Task goal -
Quote every line from the top of the listing down to and including the line that contains "from mathutils.geometry import".

Data lines -

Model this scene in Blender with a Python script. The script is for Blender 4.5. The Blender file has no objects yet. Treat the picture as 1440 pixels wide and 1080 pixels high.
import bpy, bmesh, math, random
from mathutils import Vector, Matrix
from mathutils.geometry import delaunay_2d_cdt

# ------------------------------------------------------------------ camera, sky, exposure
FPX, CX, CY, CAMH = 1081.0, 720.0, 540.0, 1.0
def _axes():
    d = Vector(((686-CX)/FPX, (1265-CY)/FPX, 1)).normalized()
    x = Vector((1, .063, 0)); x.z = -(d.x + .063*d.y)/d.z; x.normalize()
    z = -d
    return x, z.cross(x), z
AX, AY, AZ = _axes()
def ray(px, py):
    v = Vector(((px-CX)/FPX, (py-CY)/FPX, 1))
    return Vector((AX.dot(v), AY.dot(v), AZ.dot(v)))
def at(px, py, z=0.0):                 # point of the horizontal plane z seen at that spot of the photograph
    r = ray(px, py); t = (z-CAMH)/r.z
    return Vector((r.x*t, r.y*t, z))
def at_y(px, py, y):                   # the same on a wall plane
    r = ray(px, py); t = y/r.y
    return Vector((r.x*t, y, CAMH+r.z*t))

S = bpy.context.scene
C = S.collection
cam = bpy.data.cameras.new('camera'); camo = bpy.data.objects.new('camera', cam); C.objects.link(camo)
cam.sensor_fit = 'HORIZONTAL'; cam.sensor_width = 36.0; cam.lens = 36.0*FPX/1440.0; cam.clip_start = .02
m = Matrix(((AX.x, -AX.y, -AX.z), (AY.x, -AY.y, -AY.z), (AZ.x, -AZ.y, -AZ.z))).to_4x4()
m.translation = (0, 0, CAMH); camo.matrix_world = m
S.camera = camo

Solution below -
Model this scene in Blender with a Python script. The script is for Blender 4.5. The Blender file has no objects yet. Treat the picture as 1440 pixels wide and 1080 pixels high.
import bpy, bmesh, math, random
from mathutils import Vector, Matrix
from mathutils.geometry import delaunay_2d_cdt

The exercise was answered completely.